If one looks at the source, the Macao academic is none other than Camoes Tam Chi Keung, from MUST, a well-known liberal personality in Macao specialising in journalism and communication, who had confided to a journalist from the Hong Kong-based Oriental Daily that money laundering could be estimated between 1.57 billion yuan a year, on the conservative side (the figure quoted in the US report) and as much as 10 trillion yuan per year—a staggering and far less conservative US$1,250 billion! As far as methodology is concerned, no question was asked.
Now, if one checks on Wisers how many stories have appeared in the Chinese press regarding “black money laundering” 洗黑錢 in Macao in the past six months, a meagre 144 articles are returned, and even the tightening of monitoring measures by the DICJ in May-June 2016—we finally got rid of aliases for junket stakeholders!—gets only a passing mention.
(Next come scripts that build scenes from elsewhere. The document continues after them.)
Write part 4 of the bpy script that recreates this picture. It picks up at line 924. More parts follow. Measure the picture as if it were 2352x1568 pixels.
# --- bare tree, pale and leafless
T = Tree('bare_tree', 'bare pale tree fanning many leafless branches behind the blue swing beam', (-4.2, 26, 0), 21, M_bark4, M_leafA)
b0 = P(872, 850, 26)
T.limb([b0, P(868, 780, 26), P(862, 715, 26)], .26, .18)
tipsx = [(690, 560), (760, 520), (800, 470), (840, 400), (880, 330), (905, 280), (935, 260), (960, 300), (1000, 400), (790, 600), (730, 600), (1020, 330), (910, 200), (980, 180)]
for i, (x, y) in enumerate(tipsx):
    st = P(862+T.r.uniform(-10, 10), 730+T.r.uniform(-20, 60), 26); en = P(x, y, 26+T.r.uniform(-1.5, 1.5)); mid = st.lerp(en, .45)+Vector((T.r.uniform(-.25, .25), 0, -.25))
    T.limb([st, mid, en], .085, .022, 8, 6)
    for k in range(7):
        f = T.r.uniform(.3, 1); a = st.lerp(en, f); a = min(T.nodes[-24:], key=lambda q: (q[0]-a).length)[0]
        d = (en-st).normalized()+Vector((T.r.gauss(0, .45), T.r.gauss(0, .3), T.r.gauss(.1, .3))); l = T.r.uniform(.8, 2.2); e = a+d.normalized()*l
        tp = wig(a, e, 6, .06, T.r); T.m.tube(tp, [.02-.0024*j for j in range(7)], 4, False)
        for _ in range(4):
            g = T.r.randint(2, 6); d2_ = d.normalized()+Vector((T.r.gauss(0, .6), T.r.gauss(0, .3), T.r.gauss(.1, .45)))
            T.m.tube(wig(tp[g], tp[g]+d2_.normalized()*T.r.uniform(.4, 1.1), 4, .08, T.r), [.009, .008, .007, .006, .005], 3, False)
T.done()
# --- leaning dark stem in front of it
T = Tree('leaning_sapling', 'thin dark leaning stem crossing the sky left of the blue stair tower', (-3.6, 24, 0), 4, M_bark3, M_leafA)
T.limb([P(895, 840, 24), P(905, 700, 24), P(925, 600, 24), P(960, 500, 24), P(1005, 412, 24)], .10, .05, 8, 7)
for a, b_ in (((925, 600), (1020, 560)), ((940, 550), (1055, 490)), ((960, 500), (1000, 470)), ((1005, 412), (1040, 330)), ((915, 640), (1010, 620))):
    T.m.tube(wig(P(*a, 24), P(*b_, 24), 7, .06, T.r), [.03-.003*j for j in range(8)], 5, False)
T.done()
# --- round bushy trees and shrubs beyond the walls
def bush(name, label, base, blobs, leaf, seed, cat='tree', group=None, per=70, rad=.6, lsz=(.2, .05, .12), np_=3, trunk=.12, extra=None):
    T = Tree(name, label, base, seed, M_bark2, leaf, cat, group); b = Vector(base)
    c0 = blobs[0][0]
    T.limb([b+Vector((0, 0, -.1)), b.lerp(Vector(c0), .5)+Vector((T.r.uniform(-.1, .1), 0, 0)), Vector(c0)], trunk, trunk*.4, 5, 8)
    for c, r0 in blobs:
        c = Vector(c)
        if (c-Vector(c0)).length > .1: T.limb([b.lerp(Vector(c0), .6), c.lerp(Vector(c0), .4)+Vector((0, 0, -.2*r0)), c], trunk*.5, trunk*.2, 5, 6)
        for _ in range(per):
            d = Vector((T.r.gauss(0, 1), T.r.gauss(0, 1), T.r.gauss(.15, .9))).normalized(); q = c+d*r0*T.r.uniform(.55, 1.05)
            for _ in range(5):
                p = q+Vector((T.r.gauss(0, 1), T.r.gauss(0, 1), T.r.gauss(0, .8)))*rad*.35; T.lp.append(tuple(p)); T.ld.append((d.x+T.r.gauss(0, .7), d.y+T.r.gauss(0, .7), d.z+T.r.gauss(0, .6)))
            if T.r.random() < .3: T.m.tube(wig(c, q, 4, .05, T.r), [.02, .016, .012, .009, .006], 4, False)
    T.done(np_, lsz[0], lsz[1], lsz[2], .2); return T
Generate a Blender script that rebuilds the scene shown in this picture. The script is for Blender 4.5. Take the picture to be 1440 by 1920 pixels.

An equivalent search for Hong Kong comes up with 957 stories: should we conclude that logistics, finance and tourism are far more prone to money laundering than gaming?
For Prosecutor General Ip Son Sang, who publicly reported recently that out of 364 cases of money laundering opened in Macao over the past two years only 2 were successfully prosecuted, the problem lies in the lack of proper legal tools. I would add: lack of proper reporting takes a toll too!